EMSの実務推進統括として、NIT―EMS本部を設置するとともに、学生を中心としたSDGs活動を支援する体制を整え、環境マインドを持った次世代の人材の育成、および持続的な社会づくりに向けた幅広い社会連携を推進するため、より一層の努力を重ねている。
具体的には▽太陽光発電システムの導入▽遮熱フィルム「アルビード」の導入▽雨水資源化の実現▽ゴミ分別収集の徹底▽バイオ分解方式による生ごみ処理―などの取り組みを実施している。
この中で、太陽光発電システムについては、ISO14001の認証・登録に先立ち、NEDO(新エネルギー産業技術総合開発機構)との共同研究事業として本館屋上に整備し、平成12年4月に運転を開始した(約30kW)。
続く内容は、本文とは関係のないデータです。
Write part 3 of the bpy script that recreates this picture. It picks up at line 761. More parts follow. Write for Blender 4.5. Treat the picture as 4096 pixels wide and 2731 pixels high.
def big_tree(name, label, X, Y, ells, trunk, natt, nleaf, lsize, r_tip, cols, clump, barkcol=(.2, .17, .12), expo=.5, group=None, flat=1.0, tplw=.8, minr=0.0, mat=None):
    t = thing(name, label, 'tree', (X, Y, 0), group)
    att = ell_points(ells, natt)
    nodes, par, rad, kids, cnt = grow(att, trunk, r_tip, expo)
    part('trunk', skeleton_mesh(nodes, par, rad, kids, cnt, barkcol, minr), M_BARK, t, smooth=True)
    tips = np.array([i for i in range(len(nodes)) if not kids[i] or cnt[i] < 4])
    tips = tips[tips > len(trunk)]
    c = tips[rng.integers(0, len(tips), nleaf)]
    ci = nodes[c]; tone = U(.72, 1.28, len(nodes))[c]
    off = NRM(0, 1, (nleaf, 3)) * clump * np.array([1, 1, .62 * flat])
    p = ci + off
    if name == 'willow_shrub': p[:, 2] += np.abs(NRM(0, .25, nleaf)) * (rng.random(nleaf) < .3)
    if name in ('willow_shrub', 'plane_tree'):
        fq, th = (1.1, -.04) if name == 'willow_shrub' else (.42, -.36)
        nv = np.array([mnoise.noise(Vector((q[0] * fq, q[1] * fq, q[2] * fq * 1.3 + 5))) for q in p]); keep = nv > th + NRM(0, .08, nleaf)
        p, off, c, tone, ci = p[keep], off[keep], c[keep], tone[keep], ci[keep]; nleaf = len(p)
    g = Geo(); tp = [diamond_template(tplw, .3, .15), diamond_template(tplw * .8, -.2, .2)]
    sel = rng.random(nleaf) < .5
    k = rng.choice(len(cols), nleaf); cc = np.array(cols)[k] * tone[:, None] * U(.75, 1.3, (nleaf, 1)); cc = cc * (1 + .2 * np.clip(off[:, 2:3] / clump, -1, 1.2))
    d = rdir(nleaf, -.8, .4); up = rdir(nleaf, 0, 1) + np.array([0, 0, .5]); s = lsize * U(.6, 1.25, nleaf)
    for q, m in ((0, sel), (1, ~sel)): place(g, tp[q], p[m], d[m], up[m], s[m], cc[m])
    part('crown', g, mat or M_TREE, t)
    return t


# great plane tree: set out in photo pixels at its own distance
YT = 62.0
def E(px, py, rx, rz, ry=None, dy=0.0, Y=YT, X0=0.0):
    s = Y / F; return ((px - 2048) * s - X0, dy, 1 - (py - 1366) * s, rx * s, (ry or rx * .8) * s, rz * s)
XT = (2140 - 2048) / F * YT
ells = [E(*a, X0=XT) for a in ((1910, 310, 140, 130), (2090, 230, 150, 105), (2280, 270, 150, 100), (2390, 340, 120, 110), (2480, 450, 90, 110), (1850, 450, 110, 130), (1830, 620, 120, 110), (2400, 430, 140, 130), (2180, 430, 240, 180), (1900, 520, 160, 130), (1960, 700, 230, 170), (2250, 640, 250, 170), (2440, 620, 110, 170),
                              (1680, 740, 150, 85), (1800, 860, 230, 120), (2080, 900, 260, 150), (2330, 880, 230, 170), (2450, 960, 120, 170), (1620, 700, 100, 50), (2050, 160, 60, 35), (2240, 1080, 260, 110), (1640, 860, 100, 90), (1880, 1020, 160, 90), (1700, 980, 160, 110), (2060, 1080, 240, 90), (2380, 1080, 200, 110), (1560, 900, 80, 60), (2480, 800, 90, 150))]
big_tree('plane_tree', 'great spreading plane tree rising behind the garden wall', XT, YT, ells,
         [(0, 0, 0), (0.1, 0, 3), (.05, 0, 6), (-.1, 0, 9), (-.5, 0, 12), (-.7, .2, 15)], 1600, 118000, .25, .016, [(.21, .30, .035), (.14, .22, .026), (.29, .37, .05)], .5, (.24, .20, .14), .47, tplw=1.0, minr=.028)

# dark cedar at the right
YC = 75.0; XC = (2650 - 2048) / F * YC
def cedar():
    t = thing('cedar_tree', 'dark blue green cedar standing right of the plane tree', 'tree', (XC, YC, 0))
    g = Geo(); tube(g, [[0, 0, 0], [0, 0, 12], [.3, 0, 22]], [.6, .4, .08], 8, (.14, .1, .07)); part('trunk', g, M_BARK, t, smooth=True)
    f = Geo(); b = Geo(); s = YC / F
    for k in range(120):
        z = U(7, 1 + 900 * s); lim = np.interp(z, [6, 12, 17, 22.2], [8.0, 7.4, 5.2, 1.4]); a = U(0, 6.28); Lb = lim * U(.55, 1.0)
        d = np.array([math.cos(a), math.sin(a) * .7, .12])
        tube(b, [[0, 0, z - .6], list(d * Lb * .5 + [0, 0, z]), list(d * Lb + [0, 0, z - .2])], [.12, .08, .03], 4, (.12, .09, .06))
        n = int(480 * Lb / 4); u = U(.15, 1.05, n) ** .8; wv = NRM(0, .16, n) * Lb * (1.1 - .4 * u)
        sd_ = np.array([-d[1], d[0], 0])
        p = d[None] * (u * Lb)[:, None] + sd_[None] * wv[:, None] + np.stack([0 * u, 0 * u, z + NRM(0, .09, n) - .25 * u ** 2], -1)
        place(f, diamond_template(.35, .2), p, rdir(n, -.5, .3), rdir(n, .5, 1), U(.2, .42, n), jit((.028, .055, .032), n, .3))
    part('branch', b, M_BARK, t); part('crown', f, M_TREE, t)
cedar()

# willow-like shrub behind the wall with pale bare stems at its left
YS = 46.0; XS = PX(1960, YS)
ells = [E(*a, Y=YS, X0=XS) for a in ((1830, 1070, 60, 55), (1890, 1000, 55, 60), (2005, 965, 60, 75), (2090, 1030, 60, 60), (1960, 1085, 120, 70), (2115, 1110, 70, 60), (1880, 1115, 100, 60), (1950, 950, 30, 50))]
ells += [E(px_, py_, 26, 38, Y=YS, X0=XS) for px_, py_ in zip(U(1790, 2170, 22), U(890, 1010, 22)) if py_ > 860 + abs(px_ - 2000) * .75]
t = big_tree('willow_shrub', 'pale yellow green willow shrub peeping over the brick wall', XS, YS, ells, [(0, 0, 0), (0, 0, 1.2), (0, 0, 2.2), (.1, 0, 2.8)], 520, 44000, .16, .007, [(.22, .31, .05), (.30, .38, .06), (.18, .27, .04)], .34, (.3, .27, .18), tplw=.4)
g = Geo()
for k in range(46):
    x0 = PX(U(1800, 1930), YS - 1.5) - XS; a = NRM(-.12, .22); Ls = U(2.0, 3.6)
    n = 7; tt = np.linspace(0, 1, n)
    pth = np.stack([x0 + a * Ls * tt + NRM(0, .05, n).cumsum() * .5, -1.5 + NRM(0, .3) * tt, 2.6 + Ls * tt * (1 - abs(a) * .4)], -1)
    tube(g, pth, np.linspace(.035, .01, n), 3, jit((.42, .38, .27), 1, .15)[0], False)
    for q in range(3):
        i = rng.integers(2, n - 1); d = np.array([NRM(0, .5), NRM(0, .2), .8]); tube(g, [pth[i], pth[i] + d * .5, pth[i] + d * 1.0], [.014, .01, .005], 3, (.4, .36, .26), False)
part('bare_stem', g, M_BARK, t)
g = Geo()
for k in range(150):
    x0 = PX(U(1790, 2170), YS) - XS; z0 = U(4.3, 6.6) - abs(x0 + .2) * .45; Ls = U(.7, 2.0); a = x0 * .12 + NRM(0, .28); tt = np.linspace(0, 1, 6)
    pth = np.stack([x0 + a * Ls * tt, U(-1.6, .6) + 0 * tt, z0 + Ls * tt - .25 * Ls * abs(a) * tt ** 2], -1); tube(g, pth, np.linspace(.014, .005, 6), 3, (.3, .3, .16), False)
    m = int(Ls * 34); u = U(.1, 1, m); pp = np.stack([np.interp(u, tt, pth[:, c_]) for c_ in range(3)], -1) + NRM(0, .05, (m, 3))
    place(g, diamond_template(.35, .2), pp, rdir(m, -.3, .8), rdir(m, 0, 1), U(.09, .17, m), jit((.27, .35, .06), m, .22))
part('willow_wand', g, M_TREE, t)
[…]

その後順次、埼玉キャンパス内に増設し、トータル580kWの総発電能力を有するまで整備してきたものの、本館屋上に整備した設備は設置後20年以上が経過し、老朽化したことから、その更新を含め、新たにオンサイトPPAとして新しい太陽光発電システムを導入することとした。
新たな太陽光発電システムは、西松建設(東京都港区)が同大学埼玉キャンパス内の本館屋上と敷地(拡張地)に自家消費型太陽光発電システムを、オンサイトPPAとして設置し、同大学に再生可能エネルギーの供給を行う(契約期間:20年)。
発電容量は1399kW(本館屋上400kW、拡張地999kW)、年間想定発電量は214万2560kWhとなり、発電した電力は全量、同大学に供給され、同大学の年間電力消費量の約32%を賄う。
同事業によって、CO2を年間約940・58t―CO2削減【注2】できる見込み。同事業は、私立大学におけるPPA事業としては国内最大級の取り組みになる。
なお、既存の太陽光発電設備と合わせ、トータルで発電容量1680kW、年間想定発電量239万2300kWh、同大学の年間消費電力量の約35%となる。これによって、CO2を年間約1050・22t―CO2削減【注2】できる見込みとなっている。
本館の正面入り口には、大型のスクリーンが設置されており、発電状況を確認できる。
【注1】発電事業者が需要家の敷地内に太陽光発電設備を発電事業者の費用により設置し、所有・維持管理をした上で、発電設備から発電された電気を需要家に供給する仕組み。
【注2】「太陽光発電協会ガイドライン(2025年度)」CO2排出係数0・439kg―CO2/kWhを採用。